E pé na trilha! Seguiremos neste dia em direção à sede do Parque do Itambé. Após alguns trechos de descidas serpenteantes - em locais como esse, o grupo toma consciência da importância das botas de trekking, para não escorregar em meio à cascalheira! -, damos uma parada no Córrego das Éguas, quase no nascedouro - um fiapinho ainda! Os guarda-parques vistoriam diariamente todo o curso do córrego, de modo que as suas águas, ao chegarem nos trechos visitados do parque, permanecem límpidas. Nesse trecho a sua coloração mais escura - fruto de sua passagem entre rochas com alto teor de óxido de ferro - ainda não é tão pronunciada.

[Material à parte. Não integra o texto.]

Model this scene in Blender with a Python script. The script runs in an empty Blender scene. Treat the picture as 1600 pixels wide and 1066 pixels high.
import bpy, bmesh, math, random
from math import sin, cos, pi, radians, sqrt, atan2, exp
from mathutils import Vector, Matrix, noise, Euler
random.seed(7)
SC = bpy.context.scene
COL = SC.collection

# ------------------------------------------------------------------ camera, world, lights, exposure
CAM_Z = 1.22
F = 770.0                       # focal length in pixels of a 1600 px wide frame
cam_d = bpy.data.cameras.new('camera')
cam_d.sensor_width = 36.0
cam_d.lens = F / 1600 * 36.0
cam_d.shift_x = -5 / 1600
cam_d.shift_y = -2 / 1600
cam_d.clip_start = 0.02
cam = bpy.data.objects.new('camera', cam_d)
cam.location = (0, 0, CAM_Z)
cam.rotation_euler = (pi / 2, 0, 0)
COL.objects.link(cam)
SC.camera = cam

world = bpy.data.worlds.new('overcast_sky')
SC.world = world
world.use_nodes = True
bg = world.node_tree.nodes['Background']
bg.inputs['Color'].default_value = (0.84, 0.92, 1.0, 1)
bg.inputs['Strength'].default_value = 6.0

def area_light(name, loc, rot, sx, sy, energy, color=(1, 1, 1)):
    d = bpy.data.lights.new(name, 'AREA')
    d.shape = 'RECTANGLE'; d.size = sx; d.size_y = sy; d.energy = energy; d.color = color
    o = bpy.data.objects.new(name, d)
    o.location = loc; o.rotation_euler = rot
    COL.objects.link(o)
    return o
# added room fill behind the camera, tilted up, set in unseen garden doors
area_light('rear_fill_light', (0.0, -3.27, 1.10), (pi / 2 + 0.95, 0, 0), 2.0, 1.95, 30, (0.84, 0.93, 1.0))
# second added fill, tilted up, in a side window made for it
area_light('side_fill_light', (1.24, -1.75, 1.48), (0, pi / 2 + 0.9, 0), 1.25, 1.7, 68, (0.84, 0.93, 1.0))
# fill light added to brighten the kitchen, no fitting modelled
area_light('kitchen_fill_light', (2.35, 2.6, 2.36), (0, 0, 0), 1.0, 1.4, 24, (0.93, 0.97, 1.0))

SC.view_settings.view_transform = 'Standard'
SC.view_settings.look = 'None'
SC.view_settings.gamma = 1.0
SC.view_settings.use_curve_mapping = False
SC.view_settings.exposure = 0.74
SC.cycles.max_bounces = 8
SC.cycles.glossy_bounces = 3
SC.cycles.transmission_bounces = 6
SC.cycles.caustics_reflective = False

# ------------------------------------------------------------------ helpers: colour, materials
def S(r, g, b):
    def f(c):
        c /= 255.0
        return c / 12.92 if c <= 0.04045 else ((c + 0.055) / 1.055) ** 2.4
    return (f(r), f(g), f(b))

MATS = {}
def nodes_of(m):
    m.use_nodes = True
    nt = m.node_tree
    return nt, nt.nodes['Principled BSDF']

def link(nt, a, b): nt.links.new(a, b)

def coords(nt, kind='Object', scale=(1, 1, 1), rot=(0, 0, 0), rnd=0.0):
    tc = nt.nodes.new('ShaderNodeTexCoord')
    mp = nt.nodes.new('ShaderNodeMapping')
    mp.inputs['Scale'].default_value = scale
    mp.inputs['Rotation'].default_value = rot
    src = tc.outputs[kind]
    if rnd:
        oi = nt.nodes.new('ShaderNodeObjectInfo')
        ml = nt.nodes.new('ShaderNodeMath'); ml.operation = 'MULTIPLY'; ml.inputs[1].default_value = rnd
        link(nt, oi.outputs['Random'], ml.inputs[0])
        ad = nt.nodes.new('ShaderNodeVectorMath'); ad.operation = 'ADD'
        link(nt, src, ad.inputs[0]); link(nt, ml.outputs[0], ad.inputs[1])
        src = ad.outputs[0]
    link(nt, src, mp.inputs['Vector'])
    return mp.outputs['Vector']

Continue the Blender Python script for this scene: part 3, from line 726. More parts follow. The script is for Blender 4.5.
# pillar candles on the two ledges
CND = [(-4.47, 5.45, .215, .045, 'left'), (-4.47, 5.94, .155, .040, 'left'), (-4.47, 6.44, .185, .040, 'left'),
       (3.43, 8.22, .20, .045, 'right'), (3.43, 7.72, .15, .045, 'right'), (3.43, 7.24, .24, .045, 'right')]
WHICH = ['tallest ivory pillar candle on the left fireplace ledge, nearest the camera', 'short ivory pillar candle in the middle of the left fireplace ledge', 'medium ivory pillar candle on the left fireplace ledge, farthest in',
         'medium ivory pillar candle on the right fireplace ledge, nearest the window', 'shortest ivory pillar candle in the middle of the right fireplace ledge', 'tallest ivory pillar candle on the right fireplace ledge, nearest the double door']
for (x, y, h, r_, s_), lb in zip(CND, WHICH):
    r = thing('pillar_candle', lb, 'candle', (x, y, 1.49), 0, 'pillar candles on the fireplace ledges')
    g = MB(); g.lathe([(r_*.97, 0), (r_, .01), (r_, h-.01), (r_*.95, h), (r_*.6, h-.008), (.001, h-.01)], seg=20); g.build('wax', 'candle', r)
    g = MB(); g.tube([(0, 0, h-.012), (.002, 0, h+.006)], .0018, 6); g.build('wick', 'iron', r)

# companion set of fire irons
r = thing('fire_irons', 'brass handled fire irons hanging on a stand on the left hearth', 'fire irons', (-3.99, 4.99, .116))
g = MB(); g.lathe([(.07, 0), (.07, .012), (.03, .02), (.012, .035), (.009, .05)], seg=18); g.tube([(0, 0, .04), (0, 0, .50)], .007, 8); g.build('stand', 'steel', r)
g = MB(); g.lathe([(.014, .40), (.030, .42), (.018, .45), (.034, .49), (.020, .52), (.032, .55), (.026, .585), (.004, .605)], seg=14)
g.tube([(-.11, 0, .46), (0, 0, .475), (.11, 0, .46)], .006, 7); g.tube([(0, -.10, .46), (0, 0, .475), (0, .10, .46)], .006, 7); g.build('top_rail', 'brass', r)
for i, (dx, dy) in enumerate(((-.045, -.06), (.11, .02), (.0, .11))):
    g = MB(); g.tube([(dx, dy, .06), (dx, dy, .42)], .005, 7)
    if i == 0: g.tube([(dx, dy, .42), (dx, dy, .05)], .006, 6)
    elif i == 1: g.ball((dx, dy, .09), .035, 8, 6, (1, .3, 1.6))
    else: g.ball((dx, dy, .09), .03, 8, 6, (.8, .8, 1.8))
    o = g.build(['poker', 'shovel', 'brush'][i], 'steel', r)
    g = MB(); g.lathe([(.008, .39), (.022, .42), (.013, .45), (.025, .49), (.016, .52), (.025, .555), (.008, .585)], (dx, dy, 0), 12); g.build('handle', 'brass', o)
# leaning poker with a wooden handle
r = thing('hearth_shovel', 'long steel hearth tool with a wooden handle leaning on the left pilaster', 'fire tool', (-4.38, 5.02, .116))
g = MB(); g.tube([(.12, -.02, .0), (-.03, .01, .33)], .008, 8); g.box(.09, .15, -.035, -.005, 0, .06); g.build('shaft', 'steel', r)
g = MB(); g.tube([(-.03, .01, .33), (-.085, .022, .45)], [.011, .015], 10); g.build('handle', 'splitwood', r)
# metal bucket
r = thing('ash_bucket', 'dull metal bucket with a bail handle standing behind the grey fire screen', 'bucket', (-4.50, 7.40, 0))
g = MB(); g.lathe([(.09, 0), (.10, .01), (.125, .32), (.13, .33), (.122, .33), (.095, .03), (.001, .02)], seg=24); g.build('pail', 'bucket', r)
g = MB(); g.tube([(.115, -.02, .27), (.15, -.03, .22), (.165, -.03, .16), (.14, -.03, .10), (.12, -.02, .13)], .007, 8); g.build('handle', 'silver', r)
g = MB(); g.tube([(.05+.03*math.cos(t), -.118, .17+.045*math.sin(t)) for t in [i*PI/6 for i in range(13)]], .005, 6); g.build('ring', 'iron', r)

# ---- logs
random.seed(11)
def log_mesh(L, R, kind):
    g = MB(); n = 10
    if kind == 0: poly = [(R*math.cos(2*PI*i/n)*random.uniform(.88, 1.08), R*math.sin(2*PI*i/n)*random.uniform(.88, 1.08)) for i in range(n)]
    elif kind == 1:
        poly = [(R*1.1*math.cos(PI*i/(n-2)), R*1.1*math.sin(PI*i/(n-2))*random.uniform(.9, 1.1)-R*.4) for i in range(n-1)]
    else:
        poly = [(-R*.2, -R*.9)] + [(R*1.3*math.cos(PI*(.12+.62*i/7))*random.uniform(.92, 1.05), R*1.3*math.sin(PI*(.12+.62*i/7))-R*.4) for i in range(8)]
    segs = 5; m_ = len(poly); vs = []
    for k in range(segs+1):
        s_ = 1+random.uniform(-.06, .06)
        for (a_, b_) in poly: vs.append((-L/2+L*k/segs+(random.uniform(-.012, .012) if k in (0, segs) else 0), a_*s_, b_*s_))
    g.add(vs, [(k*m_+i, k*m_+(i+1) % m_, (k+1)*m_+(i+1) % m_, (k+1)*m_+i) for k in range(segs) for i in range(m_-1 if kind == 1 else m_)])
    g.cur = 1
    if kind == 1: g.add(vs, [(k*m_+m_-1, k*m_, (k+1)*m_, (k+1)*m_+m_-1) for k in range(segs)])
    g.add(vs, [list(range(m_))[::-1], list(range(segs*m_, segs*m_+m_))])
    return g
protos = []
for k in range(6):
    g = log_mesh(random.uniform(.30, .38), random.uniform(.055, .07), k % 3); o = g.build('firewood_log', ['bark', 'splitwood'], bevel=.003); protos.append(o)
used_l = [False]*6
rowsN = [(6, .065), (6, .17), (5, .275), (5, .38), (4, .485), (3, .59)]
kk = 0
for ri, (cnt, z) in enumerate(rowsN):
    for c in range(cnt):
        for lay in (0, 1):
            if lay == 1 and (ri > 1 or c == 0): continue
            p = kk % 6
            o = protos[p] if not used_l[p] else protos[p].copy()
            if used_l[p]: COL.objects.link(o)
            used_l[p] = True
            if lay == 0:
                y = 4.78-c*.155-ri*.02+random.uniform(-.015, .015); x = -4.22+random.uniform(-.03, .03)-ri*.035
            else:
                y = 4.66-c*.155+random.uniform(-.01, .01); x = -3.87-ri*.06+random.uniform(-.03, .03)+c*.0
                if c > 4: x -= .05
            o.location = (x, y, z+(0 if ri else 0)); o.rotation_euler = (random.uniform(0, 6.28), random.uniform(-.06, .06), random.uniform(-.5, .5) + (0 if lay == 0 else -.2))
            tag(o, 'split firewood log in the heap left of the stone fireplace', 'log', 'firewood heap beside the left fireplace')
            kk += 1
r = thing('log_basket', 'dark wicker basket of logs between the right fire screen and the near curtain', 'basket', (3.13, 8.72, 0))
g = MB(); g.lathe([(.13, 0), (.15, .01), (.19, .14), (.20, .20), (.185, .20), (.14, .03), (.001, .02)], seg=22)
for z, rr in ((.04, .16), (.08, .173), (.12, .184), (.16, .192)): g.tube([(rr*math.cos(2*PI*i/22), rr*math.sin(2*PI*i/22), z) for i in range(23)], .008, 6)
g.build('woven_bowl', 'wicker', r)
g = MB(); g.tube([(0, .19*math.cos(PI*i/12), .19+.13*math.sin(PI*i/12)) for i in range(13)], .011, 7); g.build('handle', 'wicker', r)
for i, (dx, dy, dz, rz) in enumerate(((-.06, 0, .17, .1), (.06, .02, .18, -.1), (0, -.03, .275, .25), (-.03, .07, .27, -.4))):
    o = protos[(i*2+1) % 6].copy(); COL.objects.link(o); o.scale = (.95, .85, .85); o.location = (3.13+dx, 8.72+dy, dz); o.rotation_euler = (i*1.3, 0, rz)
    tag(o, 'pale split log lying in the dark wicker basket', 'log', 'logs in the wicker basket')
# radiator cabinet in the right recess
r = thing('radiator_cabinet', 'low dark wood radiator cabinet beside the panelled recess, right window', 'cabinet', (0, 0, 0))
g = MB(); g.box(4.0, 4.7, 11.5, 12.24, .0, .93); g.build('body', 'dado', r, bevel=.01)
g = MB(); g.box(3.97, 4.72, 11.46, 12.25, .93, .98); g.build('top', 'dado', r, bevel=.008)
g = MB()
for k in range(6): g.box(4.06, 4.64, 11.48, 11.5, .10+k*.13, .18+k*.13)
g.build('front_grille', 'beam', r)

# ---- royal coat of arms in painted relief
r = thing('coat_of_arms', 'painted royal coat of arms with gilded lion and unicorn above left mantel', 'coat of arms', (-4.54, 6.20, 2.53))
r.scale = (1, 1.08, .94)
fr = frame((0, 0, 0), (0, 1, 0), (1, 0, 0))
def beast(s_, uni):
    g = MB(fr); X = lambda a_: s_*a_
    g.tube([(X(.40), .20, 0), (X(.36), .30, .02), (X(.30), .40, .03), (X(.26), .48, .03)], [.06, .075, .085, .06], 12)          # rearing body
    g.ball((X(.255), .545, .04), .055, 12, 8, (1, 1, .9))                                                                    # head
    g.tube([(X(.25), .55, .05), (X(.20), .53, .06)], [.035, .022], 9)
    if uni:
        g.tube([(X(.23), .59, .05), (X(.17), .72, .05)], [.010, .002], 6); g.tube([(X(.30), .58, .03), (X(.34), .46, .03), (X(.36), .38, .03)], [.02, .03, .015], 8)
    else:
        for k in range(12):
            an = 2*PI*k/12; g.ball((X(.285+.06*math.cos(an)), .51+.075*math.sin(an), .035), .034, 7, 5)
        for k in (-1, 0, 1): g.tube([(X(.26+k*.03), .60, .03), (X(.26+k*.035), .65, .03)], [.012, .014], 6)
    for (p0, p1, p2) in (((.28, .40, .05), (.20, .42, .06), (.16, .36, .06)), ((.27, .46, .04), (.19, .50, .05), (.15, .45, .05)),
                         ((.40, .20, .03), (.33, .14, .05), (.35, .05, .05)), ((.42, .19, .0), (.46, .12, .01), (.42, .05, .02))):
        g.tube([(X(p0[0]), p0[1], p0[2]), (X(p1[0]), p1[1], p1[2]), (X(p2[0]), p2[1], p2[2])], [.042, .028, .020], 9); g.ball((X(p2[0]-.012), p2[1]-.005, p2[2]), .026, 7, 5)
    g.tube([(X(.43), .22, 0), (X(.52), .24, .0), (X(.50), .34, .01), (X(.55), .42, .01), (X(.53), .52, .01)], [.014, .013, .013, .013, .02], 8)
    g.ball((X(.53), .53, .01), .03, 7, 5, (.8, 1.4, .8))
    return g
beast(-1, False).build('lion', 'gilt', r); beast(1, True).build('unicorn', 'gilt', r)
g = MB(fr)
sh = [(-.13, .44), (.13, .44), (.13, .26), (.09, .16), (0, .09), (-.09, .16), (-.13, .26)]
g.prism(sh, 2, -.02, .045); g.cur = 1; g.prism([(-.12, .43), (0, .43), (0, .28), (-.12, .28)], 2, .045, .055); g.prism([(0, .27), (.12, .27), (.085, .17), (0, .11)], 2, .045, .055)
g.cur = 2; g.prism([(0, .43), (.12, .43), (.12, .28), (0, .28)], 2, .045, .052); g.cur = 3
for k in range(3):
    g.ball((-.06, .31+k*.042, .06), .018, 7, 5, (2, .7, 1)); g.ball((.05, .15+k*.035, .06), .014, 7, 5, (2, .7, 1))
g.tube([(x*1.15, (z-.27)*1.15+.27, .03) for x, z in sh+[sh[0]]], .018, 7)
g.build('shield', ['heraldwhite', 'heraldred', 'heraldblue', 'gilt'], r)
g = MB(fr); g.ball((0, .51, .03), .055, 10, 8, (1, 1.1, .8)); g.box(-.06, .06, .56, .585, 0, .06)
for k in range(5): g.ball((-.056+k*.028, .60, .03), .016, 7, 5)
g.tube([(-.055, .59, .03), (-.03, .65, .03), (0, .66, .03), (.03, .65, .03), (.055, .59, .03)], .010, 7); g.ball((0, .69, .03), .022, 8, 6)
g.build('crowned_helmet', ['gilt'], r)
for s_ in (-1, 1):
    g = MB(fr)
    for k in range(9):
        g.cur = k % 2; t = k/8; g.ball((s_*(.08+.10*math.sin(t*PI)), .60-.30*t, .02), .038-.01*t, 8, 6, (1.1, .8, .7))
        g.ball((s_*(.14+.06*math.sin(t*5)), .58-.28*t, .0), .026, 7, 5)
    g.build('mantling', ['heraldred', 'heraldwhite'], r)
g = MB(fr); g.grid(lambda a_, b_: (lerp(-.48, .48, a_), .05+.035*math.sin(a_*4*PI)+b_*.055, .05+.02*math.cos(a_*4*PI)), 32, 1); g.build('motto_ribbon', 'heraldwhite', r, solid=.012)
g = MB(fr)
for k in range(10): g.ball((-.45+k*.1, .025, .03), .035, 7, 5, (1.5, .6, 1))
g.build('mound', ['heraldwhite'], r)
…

Volteando o Morro do Alecrim, logo chegamos à Lapa do Zé Baiano (ou Saco do Garrote) com algumas pinturas rupestres, e paramos para reagrupar e encostar os ossos - o Sol se impõe, e qualquer sombrinha, por menor que seja, já é uma ótima proteção. Alguns tipos de bromélias, orquídeas, canelas-de-ema e quiabos da lapa se apresentam nesse ambiente, bem como árvores retorcidas de troncos rústicos, típicas do Cerrado Mineiro.
A caminhada avança, cruzando o Córrego das Éguas várias vezes, até toparmos com uma pinguela e, logo abaixo, o vislumbre de um grande poço de águas escuras - a antevisão da famosa Cachoeira do Crioulo.
Mais um pouco de trilha e logo chegamos à prainha em frente a uma das mais belas cachoeiras de Minas! E o povo se esbalda, se refrescando após uma manhã inteira de caminhada sob o Sol.
Não dá vontade de sair - mas o parque ainda nos reserva algumas surpresas. Prosseguimos a travessia a contragosto, dando adeus à maravilhosa queda d’água. Poucos quilômetros adiante, ao acompanharmos o sonolento avanço do curso de rio, a Cachoeira das Sempre-Vivas também se apresenta e nos convida a mais um delicioso banho! Difícil recusar: jatos fortes massageiam nossos ombros cansados das cargueiras!..
Embora a vontade de ficar indefinidamente nessas águas revigorantes seja tamanha, ainda temos um bom pedaço de chão pela frente!... A caminhada é mais tranquila a partir do trecho de encontro do rio Preto com o córrego das Éguas conhecido como Forquilha, com longos segmentos de mata fornecendo abrigo do Sol e trilhas bem delineadas e abertas, facilitando a progressão.
E no finalzinho da tarde, finalmente chegamos à sede do Parque, onde o grupo “desaba” nas mesas do restaurante - com um refrigerante ou cerveja à mão, todos brindam à conquista recente, uma travessia lindíssima e igualmente exigente pelo Sertão Mineiro, na Região dos Diamantes!
A partir daí, pode-se escolher ficar mais um dia, para descansar e conhecer na manhã seguinte outro belo atrativo do parque - o Poço do Veado, um lugar delicioso cujo nome deriva da enorme lapa em frente, com inscrições rupestres aludindo a rituais de caça do dito animal - ou partir pra casa logo que terminarmos a janta. Após várias sugestões, reformatei o meu roteiro para podermos aproveitar ao máximo as belezas naturais do entorno.